(Scenes as source code)
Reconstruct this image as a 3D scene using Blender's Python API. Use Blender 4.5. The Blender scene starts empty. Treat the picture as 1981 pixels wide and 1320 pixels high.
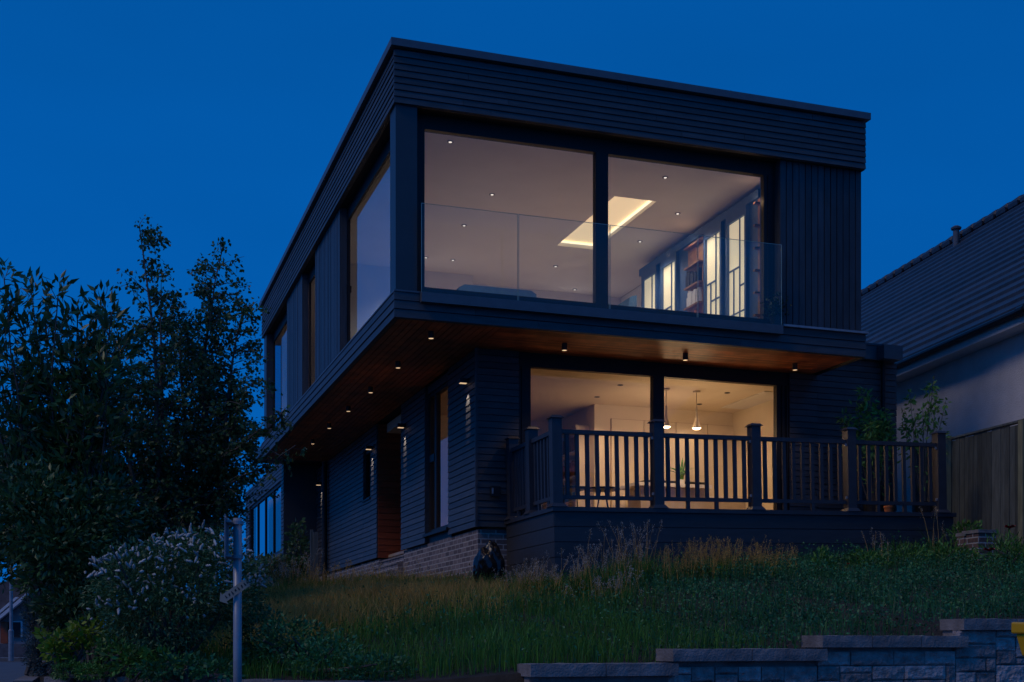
import bpy, math, random
import numpy as np
from mathutils import Vector, Matrix, noise
random.seed(7); rng = np.random.default_rng(11)
R = math.radians
scn = bpy.context.scene
col = scn.collection

# ------------------------------------------------------------------ camera
HEAD = R(18.66); CX, CY, EYE = -3.713, -15.739, 1.6
FPX, PX0, PY0 = 2416.0, 990.5, 1245.0
cd = bpy.data.cameras.new('camera'); cam = bpy.data.objects.new('camera', cd); col.objects.link(cam)
cd.sensor_width = 36; cd.lens = FPX / 1981 * 36; cd.shift_y = (PY0 - 660) / 1981; cd.clip_end = 2000; cd.clip_start = .1
cam.location = (CX, CY, EYE); cam.rotation_euler = (R(90), 0, -HEAD)
scn.camera = cam
# ------------------------------------------------------------------ sky / sun
w = bpy.data.worlds.new('World'); scn.world = w; w.use_nodes = True
nt = w.node_tree; nt.nodes.clear()
wo = nt.nodes.new('ShaderNodeOutputWorld'); bg = nt.nodes.new('ShaderNodeBackground')
tc = nt.nodes.new('ShaderNodeTexCoord'); sp = nt.nodes.new('ShaderNodeSeparateXYZ'); rp = nt.nodes.new('ShaderNodeValToRGB')
nt.links.new(tc.outputs['Generated'], sp.inputs[0]); nt.links.new(sp.outputs['Z'], rp.inputs[0])
e = rp.color_ramp.elements
e[0].position = 0.0; e[0].color = (.002, .124, .50, 1)
e[1].position = .55; e[1].color = (.0005, .086, .35, 1)
m = e.new(.2); m.color = (.0008, .106, .43, 1)
cn = nt.nodes.new('ShaderNodeTexNoise'); cn.inputs['Scale'].default_value = 2.2; cn.inputs['Detail'].default_value = 3
cmap = nt.nodes.new('ShaderNodeMapping'); cmap.inputs['Scale'].default_value = (1, 1, 3.5); nt.links.new(tc.outputs['Generated'], cmap.inputs[0]); nt.links.new(cmap.outputs[0], cn.inputs['Vector'])
cr = nt.nodes.new('ShaderNodeMapRange'); cr.inputs[1].default_value = .3; cr.inputs[2].default_value = .7; cr.inputs[3].default_value = .93; cr.inputs[4].default_value = 1.05; nt.links.new(cn.outputs[0], cr.inputs[0])
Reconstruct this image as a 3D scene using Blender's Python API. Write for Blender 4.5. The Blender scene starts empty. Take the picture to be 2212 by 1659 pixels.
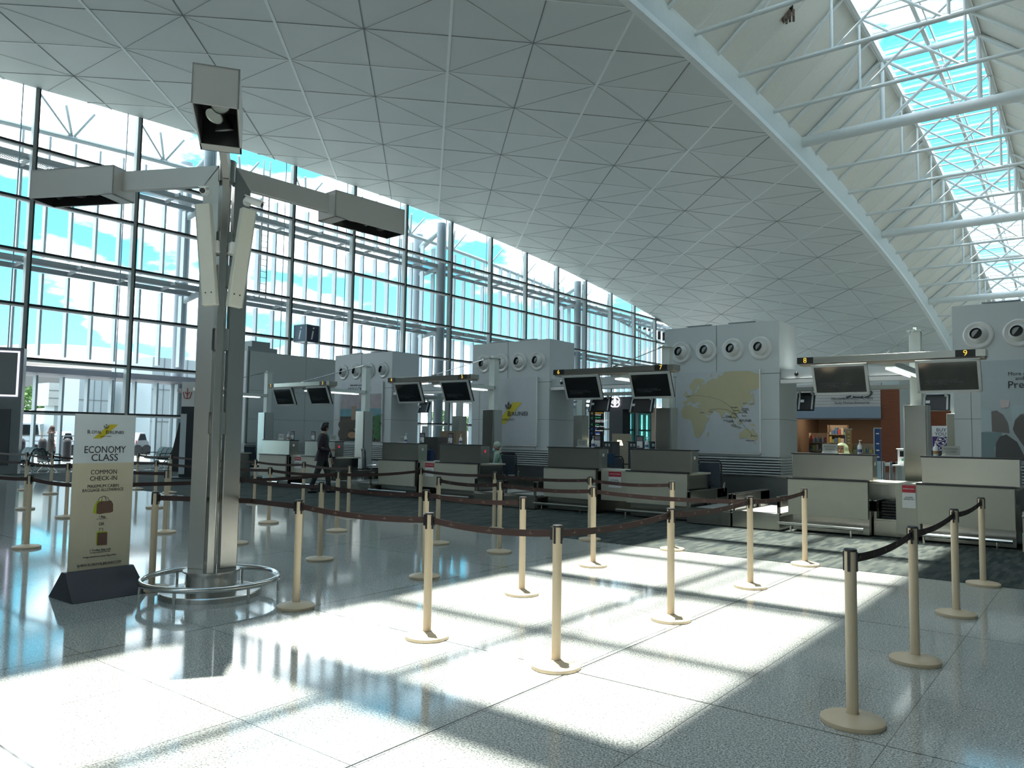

◆ Your goal ◆
Reproduce every line of the material precisely, omitting its pictures.

◆ Answer to this exercise ◆
Reconstruct this image as a 3D scene using Blender's Python API. Use Blender 4.5. The Blender scene starts empty. Treat the picture as 1981 pixels wide and 1320 pixels high.
import bpy, math, random
import numpy as np
from mathutils import Vector, Matrix, noise
random.seed(7); rng = np.random.default_rng(11)
R = math.radians
scn = bpy.context.scene
col = scn.collection

# ------------------------------------------------------------------ camera
HEAD = R(18.66); CX, CY, EYE = -3.713, -15.739, 1.6
FPX, PX0, PY0 = 2416.0, 990.5, 1245.0
cd = bpy.data.cameras.new('camera'); cam = bpy.data.objects.new('camera', cd); col.objects.link(cam)
cd.sensor_width = 36; cd.lens = FPX / 1981 * 36; cd.shift_y = (PY0 - 660) / 1981; cd.clip_end = 2000; cd.clip_start = .1
cam.location = (CX, CY, EYE); cam.rotation_euler = (R(90), 0, -HEAD)
scn.camera = cam
# ------------------------------------------------------------------ sky / sun
w = bpy.data.worlds.new('World'); scn.world = w; w.use_nodes = True
nt = w.node_tree; nt.nodes.clear()
wo = nt.nodes.new('ShaderNodeOutputWorld'); bg = nt.nodes.new('ShaderNodeBackground')
tc = nt.nodes.new('ShaderNodeTexCoord'); sp = nt.nodes.new('ShaderNodeSeparateXYZ'); rp = nt.nodes.new('ShaderNodeValToRGB')
nt.links.new(tc.outputs['Generated'], sp.inputs[0]); nt.links.new(sp.outputs['Z'], rp.inputs[0])
e = rp.color_ramp.elements
e[0].position = 0.0; e[0].color = (.002, .124, .50, 1)
e[1].position = .55; e[1].color = (.0005, .086, .35, 1)
m = e.new(.2); m.color = (.0008, .106, .43, 1)
cn = nt.nodes.new('ShaderNodeTexNoise'); cn.inputs['Scale'].default_value = 2.2; cn.inputs['Detail'].default_value = 3
cmap = nt.nodes.new('ShaderNodeMapping'); cmap.inputs['Scale'].default_value = (1, 1, 3.5); nt.links.new(tc.outputs['Generated'], cmap.inputs[0]); nt.links.new(cmap.outputs[0], cn.inputs['Vector'])
cr = nt.nodes.new('ShaderNodeMapRange'); cr.inputs[1].default_value = .3; cr.inputs[2].default_value = .7; cr.inputs[3].default_value = .93; cr.inputs[4].default_value = 1.05; nt.links.new(cn.outputs[0], cr.inputs[0])
Reconstruct this image as a 3D scene using Blender's Python API. Write for Blender 4.5. The Blender scene starts empty. Take the picture to be 2212 by 1659 pixels.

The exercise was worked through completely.